> PROVIDED INFORMATION:
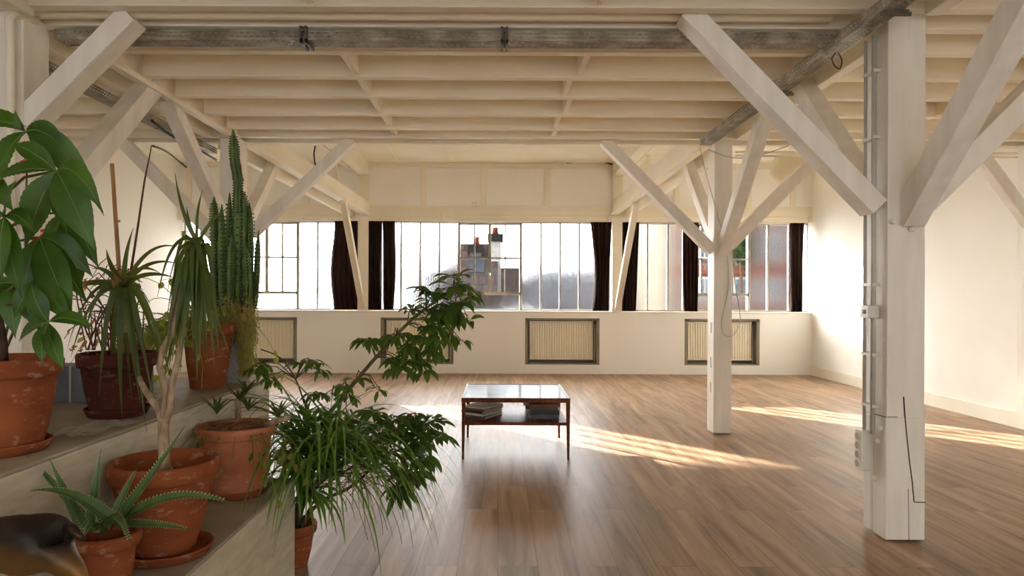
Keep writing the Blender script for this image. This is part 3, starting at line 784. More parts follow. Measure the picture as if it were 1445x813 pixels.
# --- money tree
c = V((-1.45, 1.98, ZA+.012)); t = thing('potted_money_tree', c, 'money tree with big glossy palmate leaves in a terracotta pot', 'potted plant')
saucer((c.x, c.y, ZA), .132, 'terracotta saucer under the money tree pot', M['terra'])
s0 = pot(t, c, .262, .108, .157, M['terra'], .055)
yk = 1.9
MB().tube([s0-V((0, 0, .02)), s0+V((.005, -.01, .1)), s0+V((-.012, -.02, .25)), s0+V((-.005, -.03, .42)), s0+V((.03, -.05, .58))], [.024, .019, .015, .013, .010], 10).build('trunk', M['bark'], t, smooth=True)
CL = [((36, 186), 0.0, [(22, 155, 15, -4), (-60, 225, 50, 30), (147, 305, 42, 32), (-20, 300, 46, 15), (95, 215, 40, 12), (100, 260, 40, 25)]),
      ((80, 241), -.05, [(19, 204, 33, 6), (38, 346, 54, 4), (134, 354, 54, 10), (-14, 262, 34, 10), (146, 300, 38, 22), (95, 330, 40, 8)]),
      ((7, 306), -.12, [(24, 253, 34, -4), (30, 420, 38, 8), (3, 398, 40, 6), (-40, 330, 36, 10), (50, 330, 30, 12)]),
      ((56, 335), .02, [(103, 450, 54, 6), (132, 392, 42, 14), (34, 424, 34, 6), (70, 470, 40, 0), (125, 430, 36, 10)]),
      ((20, 400), .05, [(-20, 470, 34, 8), (22, 478, 36, 8), (60, 470, 36, 10), (-25, 420, 30, 8)]),
      ((68, 455), -.06, [(133, 464, 26, 10), (60, 512, 27, 2), (90, 522, 27, 2), (26, 485, 26, 6), (44, 398, 32, 0)]),
      ((58, 398), .0, [(54, 468, 30, 4), (100, 455, 36, 6), (20, 450, 30, 6)]),
      ((95, 300), .12, [(140, 380, 40, 12), (115, 412, 42, 8), (60, 380, 40, 8)]),
      ((-30, 250), .05, [(-10, 340, 45, 8), (20, 300, 40, 10)])]
for (cu, cv), dy, ls in CL:
    C = P(cu, cv, yk+dy); mb = MB()
    tr = s0+V((.0, -.03, min(.56, max(.2, C.z-s0.z-.08))))
    mb.cur = 1; mb.tube([tr, (tr+C)/2+V((0, 0, .03)), C], [.005, .004, .003], 6, cap=False); mb.cur = 0
    for (tu, tv, w, ar) in ls:
        dd = R.uniform(-.05, .06)
        T = P(tu, tv, yk+dy+dd); k = yk/F
        side = V((R.uniform(-.3, .3), -.8, R.uniform(.3, .8)))
        mb.leaf(C, T, w*k*.84, V((0, -.012, ar*k)), side, .14, 28, 'lance', .022)
        Md = (C+T)/2+V((0, -.012, ar*k))*2; mb.cur = 2
        mb.tube([C*(1-f)**2+Md*2*f*(1-f)+T*f*f for f in [i/10 for i in range(10)]], [.0016-.0001*i for i in range(10)], 5, cap=False); mb.cur = 0
    mb.build('leaf_cluster', [M['pachira'], M['stem'], M['rib']], t, smooth=True)
# --- red flowered plant behind it
c = V((-1.86, 2.52, ZA)); t = thing('potted_geranium', c, 'red-flowered plant half hidden behind the money tree', 'potted plant')
s0 = pot(t, c+V((0, 0, .001)), .2, .08, .11, M['terra_dark'], .04)
b = MB(); fl = MB()
for u, v in ((38, 228), (58, 334), (78, 336), (61, 345), (-6, 300)):
    q = P(u, v, 2.5); b.tube([s0, (s0+q)/2+rv(.05), q], [.005, .004, .003], 6)
    for k in range(7):
        a = q+rv(.02); fl.leaf(a, a+rv(.022)+V((0, -.01, -.012)), .02, (0, 0, .003), V((0, -1, .2))+rv(.4), .1, 4)
b.build('stem', M['stem'], t, smooth=True); fl.build('flower', M['red'], t, smooth=True)
# --- strap leaved plant with dry vines
c = V((-1.445, 2.58, ZA+.012)); t = thing('potted_strap_plant', c, 'strap-leaved plant with dry vines and a bamboo stake in a dark terracotta pot', 'potted plant')
saucer((c.x, c.y, ZA), .112, 'terracotta saucer under the dark pot with dry vines', M['terra_dark'])
s0 = pot(t, c, .226, .092, .136, M['terra_dark'], .055)
y2 = 2.45
tp = [P(184, 500, 2.56), P(183, 485, 2.52), P(176, 460, y2), P(180, 432, y2), P(177, 408, y2)]
MB().tube(tp, [.013, .012, .011, .010, .012], 10).build('trunk', M['trunk'], t, smooth=True)
MB().tube([P(176, 500, 2.55), P(158, 231, 2.5)], [.0085, .007], 10).tube([P(166, 312, 2.517)+V((0, 0, -.003)), P(166, 312, 2.517)+V((0, 0, .003))], .0095, 10).build('bamboo_stake', M['cane'], t, smooth=True)
MB().tube([P(180, 500, 2.6), P(182, 400, 2.6), P(190, 350, 2.6), P(196, 310, 2.6), P(204, 255, 2.6), P(214, 205, 2.6)], [.005, .005, .0045, .004, .0035, .002], 8).build('twig', M['dryvine'], t, smooth=True)
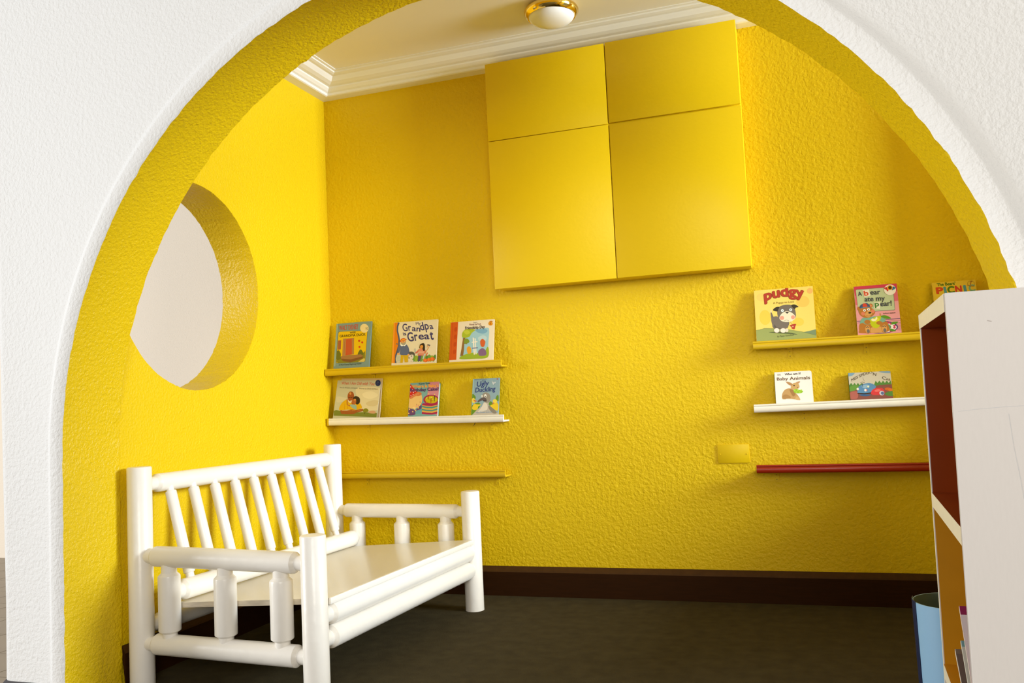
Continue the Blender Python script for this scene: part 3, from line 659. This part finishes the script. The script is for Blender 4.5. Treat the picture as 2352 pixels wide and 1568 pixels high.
# yellow ledge on the right
a = Art(((130, 280), (1360, 200), (155, 1325), (1425, 1250)), .302, .314, .125)
for x, y, rx, ry, c in ((300, 420, 120, 90, (246, 206, 110)), (1150, 520, 140, 120, (240, 200, 96)), (1050, 950, 120, 90, (238, 206, 84)), (350, 850, 120, 160, (238, 206, 80)), (1300, 300, 60, 60, (240, 184, 104))): a.oval(x, y, rx, ry, c)
a.poly([(1125, 1172), (1250, 1150), (1340, 1128), (1400, 1112), (1440, 1110), (1440, 1260), (1280, 1205)], (122, 142, 108))
a.poly([(140, 1450), (150, 1122), (220, 1115), (330, 1080), (500, 1085), (700, 1090), (900, 1122), (1150, 1165), (1440, 1235), (1460, 1400)], (156, 166, 98)); a.line([(150, 1122), (220, 1115), (330, 1080), (500, 1085), (700, 1090), (900, 1122), (1150, 1165), (1440, 1238)], 6, (96, 110, 62))
a.blob([(420, 1165), (600, 1158), (800, 1170), (930, 1190), (1030, 1222), (850, 1205), (600, 1190)], (86, 96, 62))
a.blob([(470, 745), (492, 745), (530, 835), (560, 860), (490, 900), (474, 830)], (118, 109, 100)); a.poly([(466, 742), (482, 652), (486, 655), (492, 748)], (232, 214, 190))
a.blob([(485, 870), (600, 828), (720, 930), (852, 950), (842, 1030), (790, 1088), (540, 1085), (495, 990)], (120, 111, 102)); a.blob([(540, 1000), (600, 1060), (700, 1085), (560, 1088)], (98, 90, 82))
a.blob([(612, 720), (650, 630), (760, 588), (900, 590), (975, 660), (1002, 780), (988, 870), (900, 930), (720, 930), (630, 850)], (116, 107, 98))
a.blob([(522, 698), (575, 638), (655, 628), (630, 690), (612, 724)], (60, 53, 42)); a.blob([(908, 602), (980, 580), (1062, 632), (1005, 648), (975, 678)], (60, 53, 42))
a.blob([(652, 862), (700, 775), (800, 722), (900, 745), (985, 820), (978, 885), (900, 938), (795, 952), (700, 928)], (240, 228, 202))
a.oval(706, 862, 46, 44, (228, 158, 138)); a.oval(940, 850, 42, 42, (228, 158, 138)); a.poly([(776, 746), (815, 732), (860, 738), (822, 774)], (50, 44, 38)); a.line([(752, 928), (790, 908), (830, 912), (850, 925)], 6, (110, 96, 84))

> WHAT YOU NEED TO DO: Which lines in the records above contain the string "script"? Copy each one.

> SOLUTION FOR THIS TASK:
Keep writing the Blender script for this image. This is part 3, starting at line 784. More parts follow. Measure the picture as if it were 1445x813 pixels.
Continue the Blender Python script for this scene: part 3, from line 659. This part finishes the script. The script is for Blender 4.5. Treat the picture as 2352 pixels wide and 1568 pixels high.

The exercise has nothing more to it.